Washington: The World Bank is concerned that “further adverse shocks” could push the global economy into recession in 2023, with small states especially vulnerable.

The warning is contained in an abstract for the bi-annual “Global Economic Prospects” report due for release on Tuesday and visible on the group’s Open Knowledge Repository website.

Even without another crisis, global growth this year “is expected to decelerate sharply, reflecting synchronous policy tightening aimed at containing very high inflation, worsening financial conditions, and continued disruptions from Russia’s attack on Ukraine,” the World Bank said.

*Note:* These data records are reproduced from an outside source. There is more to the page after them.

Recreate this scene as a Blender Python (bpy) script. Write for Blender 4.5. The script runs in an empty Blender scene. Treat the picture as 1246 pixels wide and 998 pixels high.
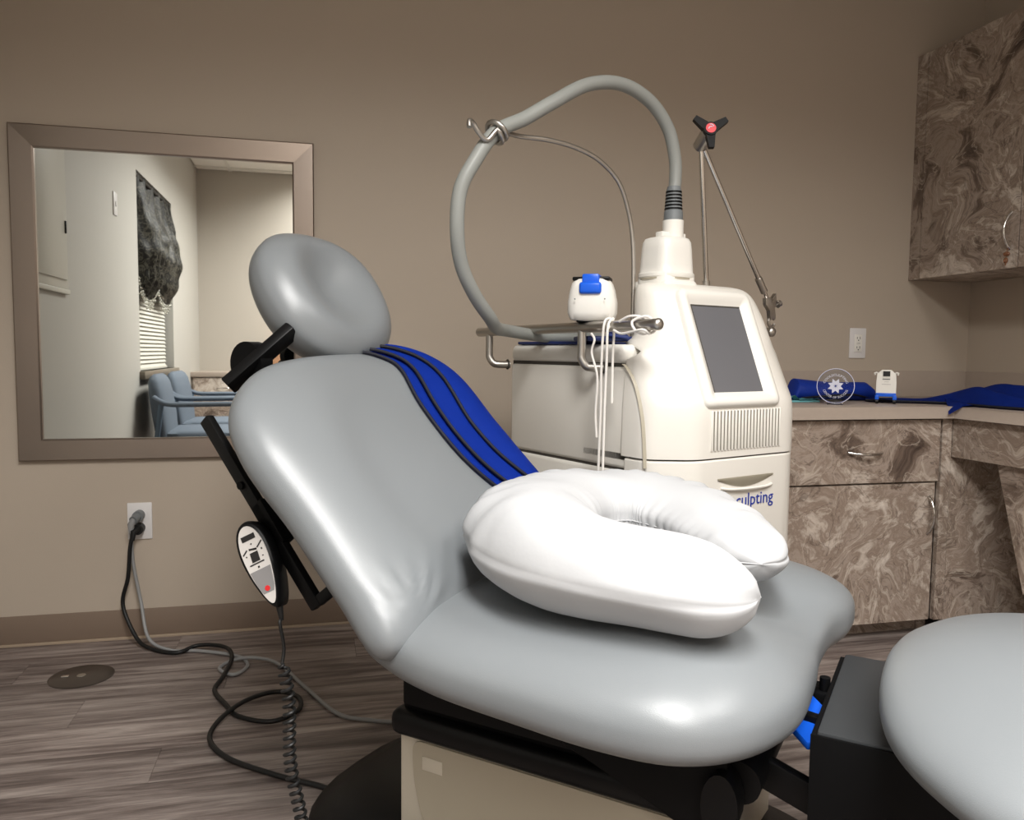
import bpy, bmesh, math, random
from mathutils import Vector, Matrix, noise
from mathutils.bvhtree import BVHTree

random.seed(7)
S = bpy.context.scene
COL = S.collection
R = math.radians

# ------------------------------------------------------------------ camera
H = .915                                    # lens height above the floor
D = 2.65                                    # distance to the back wall
cam = bpy.data.cameras.new('camera')
cam.sensor_fit = 'HORIZONTAL'; cam.sensor_width = 36; cam.lens = 960 / 1246 * 36
cam.clip_start = .02
co = bpy.data.objects.new('camera', cam); COL.objects.link(co)
yaw, pit, rol = R(13.8), R(-4.2), R(.6)
fw = Vector((math.sin(yaw) * math.cos(pit), math.cos(yaw) * math.cos(pit), math.sin(pit)))
rt = Vector((math.cos(yaw), -math.sin(yaw), 0)); up = rt.cross(fw)
r2 = rt * math.cos(rol) + up * math.sin(rol); u2 = -rt * math.sin(rol) + up * math.cos(rol)
M = Matrix((r2, u2, -fw)).transposed().to_4x4(); M.translation = (0, 0, H)
co.matrix_world = M
S.camera = co

# ------------------------------------------------------------------ light and exposure
S.view_settings.view_transform = 'Standard'; S.view_settings.look = 'None'
S.view_settings.gamma = 1; S.view_settings.use_curve_mapping = False
S.view_settings.exposure = 0.12
w = bpy.data.worlds.new('world'); S.world = w; w.use_nodes = True
w.node_tree.nodes['Background'].inputs[0].default_value = (.9, .95, 1, 1)
w.node_tree.nodes['Background'].inputs[1].default_value = .05
CEIL = 2.44
TROFFERS = [(.19, -.06), (1.41, -.06), (.19, -1.28)]      # centres of the ceiling lights
LAMP_W = [62, 24, 40]
for (lx, ly), p in zip(TROFFERS, LAMP_W):
    l = bpy.data.lights.new('troffer_light', 'AREA'); l.shape = 'RECTANGLE'; l.size = .56; l.size_y = 1.14
    l.energy = p; l.spread = R(156); l.color = (1, .985, .96)
    o = bpy.data.objects.new('troffer_light', l); COL.objects.link(o); o.location = (lx, ly, CEIL - .03)

# ------------------------------------------------------------------ materials
def srgb(c):
    return tuple(((x / 255) / 12.92 if x / 255 <= .04045 else ((x / 255 + .055) / 1.055) ** 2.4) for x in c) + (1,)
def mat(name, rgb, rough=.5, metal=0, spec=.5, coat=0, bump=0, bscale=200, vary=0, vscale=5, trans=0, emit=None, aniso=0, ior=1.45):
    m = bpy.data.materials.new(name); m.use_nodes = True
    nt = m.node_tree; b = nt.nodes['Principled BSDF']
    b.inputs['Base Color'].default_value = srgb(rgb); b.inputs['Roughness'].default_value = rough
    b.inputs['Metallic'].default_value = metal; b.inputs['Specular IOR Level'].default_value = spec
    b.inputs['Coat Weight'].default_value = coat; b.inputs['Coat Roughness'].default_value = .2
    b.inputs['Transmission Weight'].default_value = trans; b.inputs['IOR'].default_value = ior
    tc = nt.nodes.new('ShaderNodeTexCoord')
    if bump:
        n = nt.nodes.new('ShaderNodeTexNoise'); n.inputs['Scale'].default_value = bscale; n.inputs['Detail'].default_value = 3
        bp = nt.nodes.new('ShaderNodeBump'); bp.inputs['Strength'].default_value = bump; bp.inputs['Distance'].default_value = .002
        nt.links.new(tc.outputs['Object'], n.inputs['Vector']); nt.links.new(n.outputs[0], bp.inputs['Height'])
        nt.links.new(bp.outputs[0], b.inputs['Normal'])
    if vary:
        n = nt.nodes.new('ShaderNodeTexNoise'); n.inputs['Scale'].default_value = vscale; n.inputs['Detail'].default_value = 5
        nt.links.new(tc.outputs['Object'], n.inputs['Vector'])
        mx = nt.nodes.new('ShaderNodeMix'); mx.data_type = 'RGBA'
        c = srgb(rgb); mx.inputs[6].default_value = tuple(x * (1 - vary) for x in c[:3]) + (1,)
        mx.inputs[7].default_value = tuple(min(1, x * (1 + vary)) for x in c[:3]) + (1,)
        nt.links.new(n.outputs[0], mx.inputs[0]); nt.links.new(mx.outputs[2], b.inputs['Base Color'])
    if emit:
        b.inputs['Emission Color'].default_value = srgb(rgb); b.inputs['Emission Strength'].default_value = emit
    return m

def ramp(nt, stops):
    r = nt.nodes.new('ShaderNodeValToRGB'); e = r.color_ramp.elements
    while len(e) < len(stops): e.new(.5)
    for k, (p, c) in enumerate(stops): e[k].position = p; e[k].color = srgb(c)
    return r

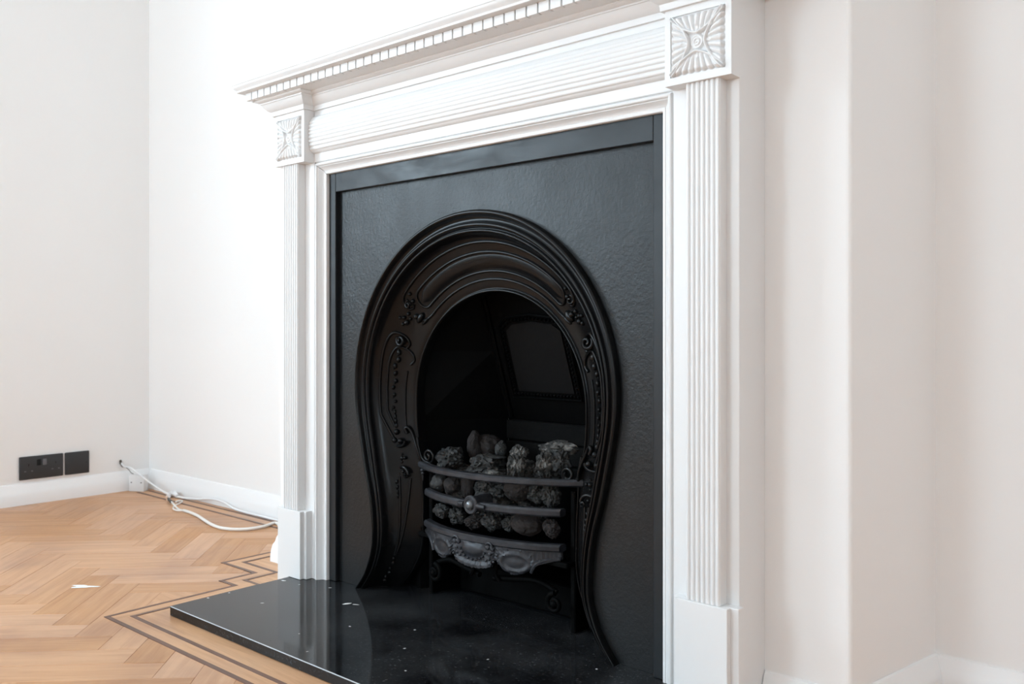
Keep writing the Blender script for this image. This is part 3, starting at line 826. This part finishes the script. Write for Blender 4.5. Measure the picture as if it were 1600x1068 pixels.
# ornamental fret hanging under the bottom bar: shell pattern in relief
def fret_y(x): return .014 + .050 * (abs(x) / .186) ** 2.3
def fret_low(x):
    t = abs(x) / .186
    if t < .26: return .1265 + .0015 * abs(math.sin(x * 330)) + .008 * (t / .26) ** 2
    if t < .36: return .138 + .012 * math.sin((t - .26) / .10 * PI)
    if t < .72: return .143 - .016 * math.sin((t - .36) / .36 * PI) ** .8
    return .143 + .020 * ((t - .72) / .28) ** .7
bm = bmesh.new(); rows = []; n = 150
for k in range(n + 1):
    x = -.186 + .372 * k / n; zl = fret_low(x); rows.append([])
    for j in range(15):
        f = j / 14; z = .178 + (zl - .178) * f
        t = abs(x) / .186; h = 0
        if t < .27:
            r = math.hypot(x / .030, (z - .163) / .015); h = .007 * math.sqrt(max(0, 1 - r * r)) if r < 1 else .0018 * abs(math.sin(math.atan2(z - .170, x) * 9)) + (.003 if f > .85 else 0)
        elif t < .72:
            cx = .54 * .186; r = math.hypot((abs(x) - cx) / .030, (z - .150) / .016)
            h = .004 * max(0, 1 - abs(r - 1) / .25) + .002 * (math.sin(x * 900) * math.sin(z * 900) > 0) * (r > 1.1) + .003 * max(0, 1 - r)
        else: h = .004 * (f > .7) + .002 * abs(math.sin(x * 420))
        rows[-1].append(bm.verts.new((x, fret_y(x) - h, z)))
grid_faces(bm, rows)
ret = bmesh.ops.extrude_face_region(bm, geom=list(bm.faces))
for v in [g for g in ret['geom'] if isinstance(g, bmesh.types.BMVert)]: v.co.y = fret_y(v.co.x) + .004
for sgn in (-1, 1):
    for (dx, zz, r) in ((.040, .173, .0065), (.052, .172, .0065), (.046, .160, .004), (.044, .150, .0035), (.048, .141, .0035), (.055, .146, .003), (.036, .146, .003), (.062, .160, .003), (.135, .150, .004), (.150, .158, .0035)):
        x = sgn * dx; add_ball(bm, (x, fret_y(x) - .003, zz), r, (1, .7, 1), 1)
    add_tube(bm, [(sgn * (.046 + .0085 * math.cos(a)), fret_y(.046) - .005, .174 + .0085 * math.sin(a)) for a in [PI * q / 8 for q in range(9)]], .0024, 6)
    add_tube(bm, smooth_path([(sgn * .134, fret_y(.134) - .003, .135), (sgn * .142, fret_y(.142) - .004, .150), (sgn * .160, fret_y(.16) - .003, .160), (sgn * .184, fret_y(.184) - .002, .164)], 5), .0034, 6)
for k in range(9):
    a = PI * (k + .5) / 9; x = .030 * math.cos(a + PI); z = .163 + .020 * math.sin(a + PI) * 1.0
    add_ball(bm, (x * 1.1, fret_y(x) - .003, z), .0030, sub=1)
ip('fret', bm_mesh('fret', bm, 50), M_grate)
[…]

“Urgent global and national efforts” are needed to mitigate the risk of such a downturn as well as debt distress in emerging market and developing economies (EMDEs), where investment growth is expected to remain below the average of the past two decades, the Washington-based lender said.

“It is critical that EMDE policy makers ensure that any fiscal support is focused on vulnerable groups, that inflation expectations remain well anchored, and that financial systems continue to be resilient,” it said.

Similar demands have been made by central bankers from around the world as they aggressively raise interest rates to ease price pressures while governments support businesses and households by containing energy costs.

International Monetary Fund Managing Director Kristalina Georgieva started 2023 with a warning that the world faces “a tough year, tougher than the year we leave behind.” One-third of the global economy will be in recession because the US, the EU and China are all slowing down simultaneously, she told CBS’s ‘Face the Nation’ in an interview aired January 1.